#### Given material
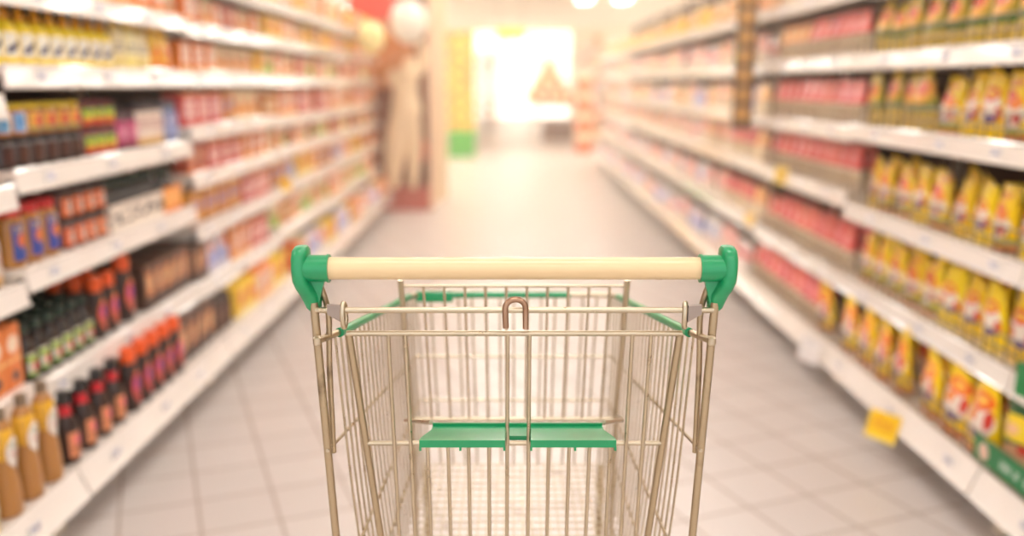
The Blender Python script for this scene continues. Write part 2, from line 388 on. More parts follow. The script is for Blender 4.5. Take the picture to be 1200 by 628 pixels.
t = NT('floor_tiles')
x, y, z = t.gen('Object')
ph = math.radians(21.8); ca, sa = math.cos(ph), math.sin(ph); TS = .2195
a = t.math('ADD', t.math('MULTIPLY', x, ca), t.math('MULTIPLY', y, sa))
b = t.math('ADD', t.math('MULTIPLY', x, -sa), t.math('MULTIPLY', y, ca))
ua = t.math('DIVIDE', t.math('SUBTRACT', a, .05-20*TS), TS); ub = t.math('DIVIDE', t.math('SUBTRACT', b, 2.05-TS*60), TS)
def edge(u):
    f = t.math('FRACT', u); return t.math('GREATER_THAN', t.math('ABSOLUTE', t.math('SUBTRACT', f, .5)), .5-.021)
g = t.math('MAXIMUM', edge(ua), edge(ub))
cmb = t.n.new('ShaderNodeCombineXYZ'); t.l.new(t.math('FLOOR', ua), cmb.inputs[0]); t.l.new(t.math('FLOOR', ub), cmb.inputs[1])
wn = t.n.new('ShaderNodeTexWhiteNoise'); t.l.new(cmb.outputs[0], wn.inputs['Vector'])
tile = t.mix(wn.outputs['Value'], lin((212,202,196)), lin((219,209,203)))
tile = t.mix(t.math('MULTIPLY', t.noise(t.tc, 5, 4), .35), tile, lin((202,188,178)))
t.l.new(t.mix(g, tile, lin((180,163,152))), t.b.inputs['Base Color'])
t.l.new(t.math('MULTIPLY_ADD', g, .4, .32), t.b.inputs['Roughness'])
bp = t.n.new('ShaderNodeBump'); bp.inputs['Strength'].default_value = .25; bp.inputs['Distance'].default_value = .002; bp.invert = True
t.l.new(g, bp.inputs['Height']); t.l.new(bp.outputs[0], t.b.inputs['Normal'])
M_floor = t.m
XW, YB, YF, ZC = 8.0, -3.0, 34.0, 3.25
struct('floor', boxm(-XW, XW, YB, YF, -.08, 0), M_floor)
M_wall = K('cream_wall_paint', (244,228,198), .7, bump=.05)
M_ceil = K('ceiling_panels', (248,238,220), .8, bump=.05)
struct('ceiling', boxm(-XW, XW, YB, YF, ZC, ZC+.1), M_ceil)
struct('wall_left', boxm(-XW-.1, -XW, YB, YF, 0, ZC), M_wall)
struct('wall_right', boxm(XW, XW+.1, YB, YF, 0, ZC), M_wall)
# far wall with a tall glazed entrance
GX0, GX1, GZ = -1.5, 2.2, 3.15
bm = boxm(-XW, GX0, YF, YF+.15, 0, ZC); box(bm, GX1, XW, YF, YF+.15, 0, ZC); box(bm, GX0, GX1, YF, YF+.15, GZ, ZC)
struct('wall_back', bm, M_wall)
M_day = emit('daylight_glass', (255,248,236), 2.8)
M_al = K('entrance_aluminium', (226,220,208), .4, metal=.6)
wr = obj('window_1', mesh('window_1', boxm(GX0, GX1, YF+.06, YF+.08, 0, GZ), M_day, False), kind='structure')
bm = bmesh.new()
for xx in (GX0+.03, GX0+1.23, GX0+2.47, GX1-.03): box(bm, xx-.03, xx+.03, YF+.02, YF+.06, 0, GZ)
box(bm, GX0, GX1, YF+.02, YF+.06, GZ-.06, GZ); box(bm, GX0, GX1, YF+.02, YF+.06, 2.05, 2.11)
obj('window_frame', mesh('window_frame', bm, M_al, False), wr)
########
Leave out the pictures and give the listing above again exactly.

The Blender Python script for this scene continues. Write part 2, from line 388 on. More parts follow. The script is for Blender 4.5. Take the picture to be 1200 by 628 pixels.
t = NT('floor_tiles')
x, y, z = t.gen('Object')
ph = math.radians(21.8); ca, sa = math.cos(ph), math.sin(ph); TS = .2195
a = t.math('ADD', t.math('MULTIPLY', x, ca), t.math('MULTIPLY', y, sa))
b = t.math('ADD', t.math('MULTIPLY', x, -sa), t.math('MULTIPLY', y, ca))
ua = t.math('DIVIDE', t.math('SUBTRACT', a, .05-20*TS), TS); ub = t.math('DIVIDE', t.math('SUBTRACT', b, 2.05-TS*60), TS)
def edge(u):
    f = t.math('FRACT', u); return t.math('GREATER_THAN', t.math('ABSOLUTE', t.math('SUBTRACT', f, .5)), .5-.021)
g = t.math('MAXIMUM', edge(ua), edge(ub))
cmb = t.n.new('ShaderNodeCombineXYZ'); t.l.new(t.math('FLOOR', ua), cmb.inputs[0]); t.l.new(t.math('FLOOR', ub), cmb.inputs[1])
wn = t.n.new('ShaderNodeTexWhiteNoise'); t.l.new(cmb.outputs[0], wn.inputs['Vector'])
tile = t.mix(wn.outputs['Value'], lin((212,202,196)), lin((219,209,203)))
tile = t.mix(t.math('MULTIPLY', t.noise(t.tc, 5, 4), .35), tile, lin((202,188,178)))
t.l.new(t.mix(g, tile, lin((180,163,152))), t.b.inputs['Base Color'])
t.l.new(t.math('MULTIPLY_ADD', g, .4, .32), t.b.inputs['Roughness'])
bp = t.n.new('ShaderNodeBump'); bp.inputs['Strength'].default_value = .25; bp.inputs['Distance'].default_value = .002; bp.invert = True
t.l.new(g, bp.inputs['Height']); t.l.new(bp.outputs[0], t.b.inputs['Normal'])
M_floor = t.m
XW, YB, YF, ZC = 8.0, -3.0, 34.0, 3.25
struct('floor', boxm(-XW, XW, YB, YF, -.08, 0), M_floor)
M_wall = K('cream_wall_paint', (244,228,198), .7, bump=.05)
M_ceil = K('ceiling_panels', (248,238,220), .8, bump=.05)
struct('ceiling', boxm(-XW, XW, YB, YF, ZC, ZC+.1), M_ceil)
struct('wall_left', boxm(-XW-.1, -XW, YB, YF, 0, ZC), M_wall)
struct('wall_right', boxm(XW, XW+.1, YB, YF, 0, ZC), M_wall)
# far wall with a tall glazed entrance
GX0, GX1, GZ = -1.5, 2.2, 3.15
bm = boxm(-XW, GX0, YF, YF+.15, 0, ZC); box(bm, GX1, XW, YF, YF+.15, 0, ZC); box(bm, GX0, GX1, YF, YF+.15, GZ, ZC)
struct('wall_back', bm, M_wall)
M_day = emit('daylight_glass', (255,248,236), 2.8)
M_al = K('entrance_aluminium', (226,220,208), .4, metal=.6)
wr = obj('window_1', mesh('window_1', boxm(GX0, GX1, YF+.06, YF+.08, 0, GZ), M_day, False), kind='structure')
bm = bmesh.new()
for xx in (GX0+.03, GX0+1.23, GX0+2.47, GX1-.03): box(bm, xx-.03, xx+.03, YF+.02, YF+.06, 0, GZ)
box(bm, GX0, GX1, YF+.02, YF+.06, GZ-.06, GZ); box(bm, GX0, GX1, YF+.02, YF+.06, 2.05, 2.11)
obj('window_frame', mesh('window_frame', bm, M_al, False), wr)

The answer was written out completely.